Motor Insurance: Fees and Charges

(asked on 14th January 2026) - View Source

Question to the HM Treasury:

To ask the Chancellor of the Exchequer, if she will prohibit insurers from a) increasing premiums and b) removing no-claims discounts for hit-and-run victims in motor vehicle accidents.


Answered by
Lucy Rigby Portrait
Lucy Rigby
Economic Secretary (HM Treasury)
This question was answered on 21st January 2026

Insurers make commercial decisions about pricing and the terms of cover, they offer, including no claims discounts, based on their assessment of the relevant risks. The government does not generally intervene in these decisions by insurance companies and has no plans to add to existing legislation at this time.

However, the government is determined that insurers should treat customers fairly and firms are required to do under Financial Conduct Authority (FCA) rules. The FCA requires firms to ensure their products offer fair value, meaning the price paid by consumers should be reasonable compared to the overall benefits received. FCA rules also require insurers to handle claims fairly and promptly, provide appropriate guidance throughout the claims process, avoid unreasonable rejection, and settle claims promptly once terms are agreed.

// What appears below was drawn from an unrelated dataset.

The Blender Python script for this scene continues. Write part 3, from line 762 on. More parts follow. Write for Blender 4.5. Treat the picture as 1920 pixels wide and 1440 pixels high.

The government launched a cross-government Motor Insurance Taskforce in October 2024 to address the rising costs of motor insurance, identifying short and long-term actions aimed at stabilising or reducing premiums, while maintaining appropriate levels of cover. The Taskforce’s final report, setting out actions being taken by government, regulators and industry to help reduce premium costs, was published in December 2025.